DO THIS: Skip all pictures, then copy the lines from the start of the data through the line with "return .015 *", keeping both ends.

-----

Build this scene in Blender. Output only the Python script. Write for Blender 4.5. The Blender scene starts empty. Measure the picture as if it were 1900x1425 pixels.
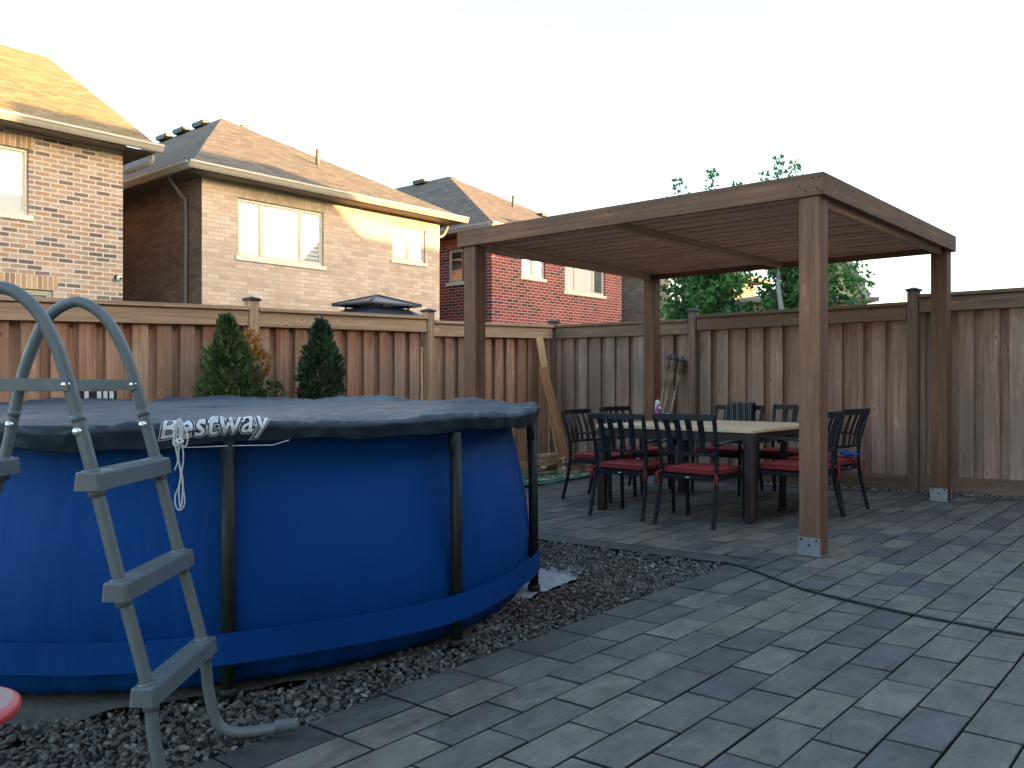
import bpy, bmesh, math, random
import numpy as np
from mathutils import Vector, Matrix
R = math.radians
rng = random.Random(7)
npr = np.random.default_rng(7)
SC = bpy.context.scene
COL = SC.collection

# ------------------------------------------------------------------ camera, sky, sun, exposure
cam_d = bpy.data.cameras.new('camera'); cam = bpy.data.objects.new('camera', cam_d); COL.objects.link(cam)
cam_d.sensor_fit = 'HORIZONTAL'; cam_d.sensor_width = 36.0; cam_d.lens = 36.0 * 1590 / 1900
cam_d.clip_start = 0.05; cam_d.clip_end = 2000
cam.location = (0, 0, 1.12)
cam.rotation_euler = (R(90), 0, R(41 - 90))
SC.camera = cam
SUN_EL, SUN_AZ_X, SUN_AZ_Y = 7.0, 0.42, -0.907     # towards the sun (horizontal direction)
w = bpy.data.worlds.new('World'); SC.world = w; w.use_nodes = True
nt = w.node_tree; bg = nt.nodes['Background']
sky = nt.nodes.new('ShaderNodeTexSky'); sky.sky_type = 'NISHITA'; sky.sun_disc = False
sky.sun_elevation = R(SUN_EL); sky.sun_rotation = math.atan2(SUN_AZ_X, SUN_AZ_Y)
sky.air_density = 1.0; sky.dust_density = 1.7; sky.ozone_density = 1.0
nt.links.new(sky.outputs[0], bg.inputs[0]); bg.inputs[1].default_value = 0.15
sd = bpy.data.lights.new('sun', 'SUN'); sun = bpy.data.objects.new('sun', sd); COL.objects.link(sun)
sd.energy = 3.0; sd.angle = R(0.5); sd.color = (1.0, 0.60, 0.24)
tosun = Vector((SUN_AZ_X * math.cos(R(SUN_EL)), SUN_AZ_Y * math.cos(R(SUN_EL)), math.sin(R(SUN_EL)))).normalized()
sun.rotation_euler = tosun.to_track_quat('Z', 'Y').to_euler()
SC.view_settings.view_transform = 'Standard'; SC.view_settings.look = 'None'
SC.view_settings.exposure = 2.85; SC.view_settings.gamma = 1.0

def gz(x, y):                       # the yard falls gently towards its far left corner
    return .015 * (x - 5.45) - .02 * (y - 2.15)

# ------------------------------------------------------------------ mesh helpers
class MB:
    def __init__(s): s.v = []; s.f = []; s.bc = []; s.rn = []; s.sm = []
    def add(s, vs, fs, bc=None, rn=None, smooth=False):
        o = len(s.v); s.v += [tuple(p) for p in vs]
        s.f += [tuple(i + o for i in f) for f in fs]; s.sm += [smooth] * len(fs)
        if rn is None: rn = rng.random()
        s.bc += [tuple(b) for b in (bc if bc is not None else vs)]; s.rn += [rn] * len(vs)
    def box(s, c, d, M=None, ch=0.003, rn=None):
        """chamfered box: centre c, full sizes d, optional 3x3 rotation"""
        hx, hy, hz = d[0] / 2, d[1] / 2, d[2] / 2; ch = min(ch, hx * .45, hy * .45, hz * .45)
        vs = []; idx = {}
        for sx in (-1, 1):
            for sy in (-1, 1):
                for sz in (-1, 1):
                    for a in range(3):
                        q = [sx * hx, sy * hy, sz * hz]
                        for b in range(3):
                            if b != a: q[b] -= (sx, sy, sz)[b] * ch
                        idx[(sx, sy, sz, a)] = len(vs); vs.append(Vector(q))
        fs = []
        for a in range(3):
            b, c2 = [(1, 2), (2, 0), (0, 1)][a]
            for sg in (-1, 1):
                r = []
                for ub, uc in ((-1, -1), (1, -1), (1, 1), (-1, 1)):
                    k = [0, 0, 0]; k[a] = sg; k[b] = ub; k[c2] = uc; r.append(idx[(k[0], k[1], k[2], a)])
                fs.append(r if sg > 0 else r[::-1])
        for a in range(3):                                # edges parallel to axis a
            b, c2 = [(1, 2), (2, 0), (0, 1)][a]
            for ub in (-1, 1):
                for uc in (-1, 1):
                    def K(sa, w_):
                        k = [0, 0, 0]; k[a] = sa; k[b] = ub; k[c2] = uc; return idx[(k[0], k[1], k[2], w_)]
                    r = [K(-1, b), K(1, b), K(1, c2), K(-1, c2)]
                    fs.append(r if ub * uc < 0 else r[::-1])
        for sx in (-1, 1):
            for sy in (-1, 1):
                for sz in (-1, 1):
                    r = [idx[(sx, sy, sz, a)] for a in range(3)]
                    fs.append(r if sx * sy * sz > 0 else r[::-1])
        rnv = rng.random() if rn is None else rn
        off = Vector((rnv * 37.0, rnv * 91.0 % 13, rnv * 57.0 % 17))
        la = max(range(3), key=lambda i: d[i]); o1, o2 = [(1, 2), (2, 0), (0, 1)][la]
        bc = [(q[la] + off.x, q[o1] + off.y, q[o2] + off.z) for q in vs]
        cc = Vector(c)
        vs = [cc + (M @ q if M is not None else q) for q in vs]
        s.add(vs, fs, bc, rnv)
    def beam(s, p0, p1, wd, ht, up=(0, 0, 1), ch=0.003, rn=None):
        p0 = Vector(p0); p1 = Vector(p1); x = (p1 - p0); L = x.length; x.normalize()
        y = Vector(up).cross(x).normalized(); z = x.cross(y)
        M = Matrix((x, y, z)).transposed()
        s.box((p0 + p1) / 2, (L, wd, ht), M, ch, rn)
    def tube(s, pts, r, n=12, caps=True, rn=None, smooth=True):
        pts = [Vector(p) for p in pts]; rs = r if isinstance(r, (list, tuple)) else [r] * len(pts)
        T = [(pts[min(i + 1, len(pts) - 1)] - pts[max(i - 1, 0)]).normalized() for i in range(len(pts))]
        up = Vector((0, 0, 1)) if abs(T[0].z) < .9 else Vector((1, 0, 0))
        N = T[0].cross(up).normalized(); vs = []; fs = []; bc = []; acc = 0
        rnv = rng.random() if rn is None else rn
        for i, p in enumerate(pts):
            N = (N - T[i] * N.dot(T[i])).normalized(); B = T[i].cross(N)
            if i: acc += (p - pts[i - 1]).length
            for k in range(n):
                a = 2 * math.pi * k / n; vs.append(p + (N * math.cos(a) + B * math.sin(a)) * rs[i])
                bc.append((acc + rnv * 30, math.cos(a) * rs[i], math.sin(a) * rs[i]))
        for i in range(len(pts) - 1):
            for k in range(n):
                k2 = (k + 1) % n; fs.append((i * n + k, i * n + k2, (i + 1) * n + k2, (i + 1) * n + k))
        s.add(vs, fs, bc, rnv, smooth)
        if caps:
            o = len(s.v) - len(vs)
            s.f.append(tuple(o + k for k in range(n))[::-1]); s.f.append(tuple(o + (len(pts) - 1) * n + k for k in range(n))); s.sm += [False, False]
    def lathe(s, prof, n=24, c=(0, 0, 0), rn=None, smooth=True, M=None):
        vs = []; fs = []
        for r, z in prof:
            for k in range(n):
                a = 2 * math.pi * k / n; q = Vector((r * math.cos(a), r * math.sin(a), z))
                vs.append(Vector(c) + (M @ q if M is not None else q))
        for i in range(len(prof) - 1):
            for k in range(n):
                k2 = (k + 1) % n; fs.append((i * n + k, i * n + k2, (i + 1) * n + k2, (i + 1) * n + k))
        s.add(vs, fs, None, rn, smooth)
    def quad(s, *p, rn=None): s.add(p, [tuple(range(len(p)))], None, rn)
    def build(s, name, mat, parent=None, uv=False):
        me = bpy.data.meshes.new(name); me.from_pydata(s.v, [], s.f)
        me.polygons.foreach_set('use_smooth', s.sm)
        a = me.attributes.new('bc', 'FLOAT_VECTOR', 'POINT'); a.data.foreach_set('vector', np.array(s.bc, dtype=np.float32).ravel())
        a = me.attributes.new('rnd', 'FLOAT', 'POINT'); a.data.foreach_set('value', np.array(s.rn, dtype=np.float32))
        if uv:
            ul = me.uv_layers.new(name='UVMap'); me.update()
            for p in me.polygons:
                n = p.normal; h = Vector((0, 0, 1)).cross(n)
                h = h.normalized() if h.length > 1e-3 else Vector((1, 0, 0)); vv = n.cross(h)
                if abs(h.x) > abs(h.y):
                    if h.x < 0: h = -h
                elif h.y < 0: h = -h
                for li in p.loop_indices:
                    q = me.vertices[me.loops[li].vertex_index].co; ul.data[li].uv = (q.dot(h) + 100, q.dot(vv) + 100)
        me.materials.append(mat); me.validate(); me.update()
        o = bpy.data.objects.new(name, me); COL.objects.link(o)
        if parent is not None: o.parent = parent
        return o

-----

OUTPUT:
Build this scene in Blender. Output only the Python script. Write for Blender 4.5. The Blender scene starts empty. Measure the picture as if it were 1900x1425 pixels.
import bpy, bmesh, math, random
import numpy as np
from mathutils import Vector, Matrix
R = math.radians
rng = random.Random(7)
npr = np.random.default_rng(7)
SC = bpy.context.scene
COL = SC.collection

# ------------------------------------------------------------------ camera, sky, sun, exposure
cam_d = bpy.data.cameras.new('camera'); cam = bpy.data.objects.new('camera', cam_d); COL.objects.link(cam)
cam_d.sensor_fit = 'HORIZONTAL'; cam_d.sensor_width = 36.0; cam_d.lens = 36.0 * 1590 / 1900
cam_d.clip_start = 0.05; cam_d.clip_end = 2000
cam.location = (0, 0, 1.12)
cam.rotation_euler = (R(90), 0, R(41 - 90))
SC.camera = cam
SUN_EL, SUN_AZ_X, SUN_AZ_Y = 7.0, 0.42, -0.907     # towards the sun (horizontal direction)
w = bpy.data.worlds.new('World'); SC.world = w; w.use_nodes = True
nt = w.node_tree; bg = nt.nodes['Background']
sky = nt.nodes.new('ShaderNodeTexSky'); sky.sky_type = 'NISHITA'; sky.sun_disc = False
sky.sun_elevation = R(SUN_EL); sky.sun_rotation = math.atan2(SUN_AZ_X, SUN_AZ_Y)
sky.air_density = 1.0; sky.dust_density = 1.7; sky.ozone_density = 1.0
nt.links.new(sky.outputs[0], bg.inputs[0]); bg.inputs[1].default_value = 0.15
sd = bpy.data.lights.new('sun', 'SUN'); sun = bpy.data.objects.new('sun', sd); COL.objects.link(sun)
sd.energy = 3.0; sd.angle = R(0.5); sd.color = (1.0, 0.60, 0.24)
tosun = Vector((SUN_AZ_X * math.cos(R(SUN_EL)), SUN_AZ_Y * math.cos(R(SUN_EL)), math.sin(R(SUN_EL)))).normalized()
sun.rotation_euler = tosun.to_track_quat('Z', 'Y').to_euler()
SC.view_settings.view_transform = 'Standard'; SC.view_settings.look = 'None'
SC.view_settings.exposure = 2.85; SC.view_settings.gamma = 1.0

def gz(x, y):                       # the yard falls gently towards its far left corner
    return .015 * (x - 5.45) - .02 * (y - 2.15)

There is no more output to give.